Symmetry-breaking orbital anisotropy observed for detwinned Ba(Fe1-xCox)2As2 above the spin density wave transition

Nematicity, defined as broken rotational symmetry, has recently been observed in competing phases proximate to the superconducting phase in the cuprate high-temperature superconductors. Similarly, the new iron-based high-temperature superconductors exhibit a tetragonal-to-orthorhombic structural transition (i.e., a broken C-4 symmetry) that either precedes or is coincident with a collinear spin density wave (SDW) transition in undoped parent compounds, and superconductivity arises when both transitions are suppressed via doping. Evidence for strong in-plane anisotropy in the SDW state in this family of compounds has been reported by neutron scattering, scanning tunneling microscopy, and transport measurements.
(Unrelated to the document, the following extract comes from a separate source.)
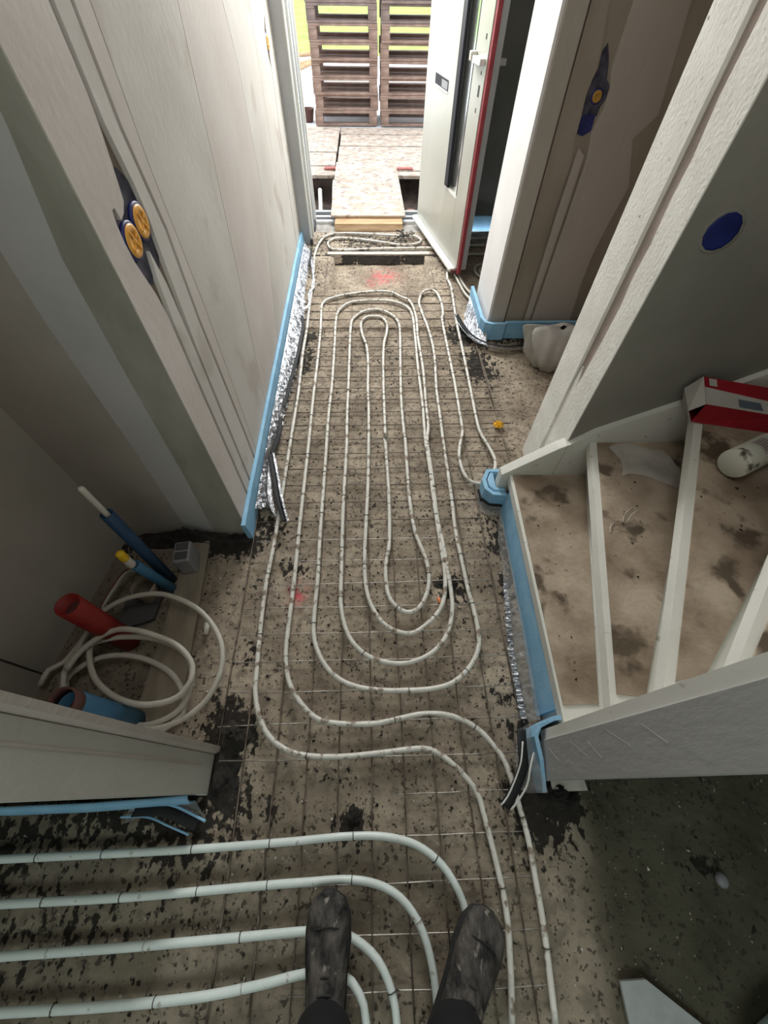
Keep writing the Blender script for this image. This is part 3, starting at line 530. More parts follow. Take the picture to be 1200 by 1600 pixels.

Here, we present an angle-resolved photoemission spectroscopy study of detwinned single crystals of a representative family of electron-doped iron-arsenide superconductors, Ba(Fe1-xCox)(2)As-2 in the underdoped region. The crystals were detwinned via application of in-plane uniaxial stress, enabling measurements of single domain electronic structure in the orthorhombic state. At low temperatures, our results clearly demonstrate an in-plane electronic anisotropy characterized by a large energy splitting of two orthogonal bands with dominant d(xz) and d(yz) character, which is consistent with anisotropy observed by other probes. For compositions x > 0, for which the structural transition (T-S) precedes the magnetic transition (T-SDW), an anisotropic splitting is observed to develop above T-SDW, indicating that it is specifically associated with T-S. For unstressed crystals, the band splitting is observed close to T-S, whereas for stressed crystals, the splitting is observed to considerably higher temperatures, revealing the presence of a surprisingly large in-plane nematic susceptibility in the electronic structure.